━━━━━ DATA SECTION ━━━━━
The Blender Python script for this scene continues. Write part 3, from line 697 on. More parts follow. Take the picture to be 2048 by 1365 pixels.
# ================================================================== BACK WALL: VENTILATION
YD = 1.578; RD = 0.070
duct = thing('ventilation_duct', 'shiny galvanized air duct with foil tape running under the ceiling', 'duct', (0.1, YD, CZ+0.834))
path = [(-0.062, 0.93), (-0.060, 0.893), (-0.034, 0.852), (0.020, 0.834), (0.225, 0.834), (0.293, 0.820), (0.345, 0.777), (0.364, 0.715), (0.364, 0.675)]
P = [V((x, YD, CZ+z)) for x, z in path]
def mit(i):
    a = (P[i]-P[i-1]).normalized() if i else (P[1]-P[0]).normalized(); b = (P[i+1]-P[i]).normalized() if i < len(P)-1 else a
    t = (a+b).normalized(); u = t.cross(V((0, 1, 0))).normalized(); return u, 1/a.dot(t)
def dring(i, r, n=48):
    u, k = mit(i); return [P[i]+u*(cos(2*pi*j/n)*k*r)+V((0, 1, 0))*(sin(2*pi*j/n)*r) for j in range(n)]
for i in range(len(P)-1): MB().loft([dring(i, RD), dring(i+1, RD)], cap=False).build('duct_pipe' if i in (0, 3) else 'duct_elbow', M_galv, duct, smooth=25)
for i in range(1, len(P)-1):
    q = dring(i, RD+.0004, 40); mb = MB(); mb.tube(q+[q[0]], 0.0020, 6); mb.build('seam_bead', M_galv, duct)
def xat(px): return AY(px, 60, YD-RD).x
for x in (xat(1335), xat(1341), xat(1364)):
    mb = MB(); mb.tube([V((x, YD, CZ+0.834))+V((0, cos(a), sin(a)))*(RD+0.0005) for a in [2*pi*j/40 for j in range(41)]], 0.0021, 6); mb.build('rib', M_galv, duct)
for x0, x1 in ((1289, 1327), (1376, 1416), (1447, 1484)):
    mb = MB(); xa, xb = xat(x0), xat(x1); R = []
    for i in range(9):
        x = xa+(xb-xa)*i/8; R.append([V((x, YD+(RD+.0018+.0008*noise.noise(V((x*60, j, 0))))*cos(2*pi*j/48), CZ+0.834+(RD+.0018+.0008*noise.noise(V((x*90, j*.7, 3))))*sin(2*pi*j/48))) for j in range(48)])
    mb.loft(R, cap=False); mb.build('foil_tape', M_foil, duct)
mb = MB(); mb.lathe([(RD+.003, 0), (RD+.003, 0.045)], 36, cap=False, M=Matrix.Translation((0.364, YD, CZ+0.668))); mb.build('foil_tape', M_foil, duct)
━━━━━
PROBLEM STATEMENT: Write the listing out again, exactly as it reads.

EXERCISE SOLUTION:
The Blender Python script for this scene continues. Write part 3, from line 697 on. More parts follow. Take the picture to be 2048 by 1365 pixels.
# ================================================================== BACK WALL: VENTILATION
YD = 1.578; RD = 0.070
duct = thing('ventilation_duct', 'shiny galvanized air duct with foil tape running under the ceiling', 'duct', (0.1, YD, CZ+0.834))
path = [(-0.062, 0.93), (-0.060, 0.893), (-0.034, 0.852), (0.020, 0.834), (0.225, 0.834), (0.293, 0.820), (0.345, 0.777), (0.364, 0.715), (0.364, 0.675)]
P = [V((x, YD, CZ+z)) for x, z in path]
def mit(i):
    a = (P[i]-P[i-1]).normalized() if i else (P[1]-P[0]).normalized(); b = (P[i+1]-P[i]).normalized() if i < len(P)-1 else a
    t = (a+b).normalized(); u = t.cross(V((0, 1, 0))).normalized(); return u, 1/a.dot(t)
def dring(i, r, n=48):
    u, k = mit(i); return [P[i]+u*(cos(2*pi*j/n)*k*r)+V((0, 1, 0))*(sin(2*pi*j/n)*r) for j in range(n)]
for i in range(len(P)-1): MB().loft([dring(i, RD), dring(i+1, RD)], cap=False).build('duct_pipe' if i in (0, 3) else 'duct_elbow', M_galv, duct, smooth=25)
for i in range(1, len(P)-1):
    q = dring(i, RD+.0004, 40); mb = MB(); mb.tube(q+[q[0]], 0.0020, 6); mb.build('seam_bead', M_galv, duct)
def xat(px): return AY(px, 60, YD-RD).x
for x in (xat(1335), xat(1341), xat(1364)):
    mb = MB(); mb.tube([V((x, YD, CZ+0.834))+V((0, cos(a), sin(a)))*(RD+0.0005) for a in [2*pi*j/40 for j in range(41)]], 0.0021, 6); mb.build('rib', M_galv, duct)
for x0, x1 in ((1289, 1327), (1376, 1416), (1447, 1484)):
    mb = MB(); xa, xb = xat(x0), xat(x1); R = []
    for i in range(9):
        x = xa+(xb-xa)*i/8; R.append([V((x, YD+(RD+.0018+.0008*noise.noise(V((x*60, j, 0))))*cos(2*pi*j/48), CZ+0.834+(RD+.0018+.0008*noise.noise(V((x*90, j*.7, 3))))*sin(2*pi*j/48))) for j in range(48)])
    mb.loft(R, cap=False); mb.build('foil_tape', M_foil, duct)
mb = MB(); mb.lathe([(RD+.003, 0), (RD+.003, 0.045)], 36, cap=False, M=Matrix.Translation((0.364, YD, CZ+0.668))); mb.build('foil_tape', M_foil, duct)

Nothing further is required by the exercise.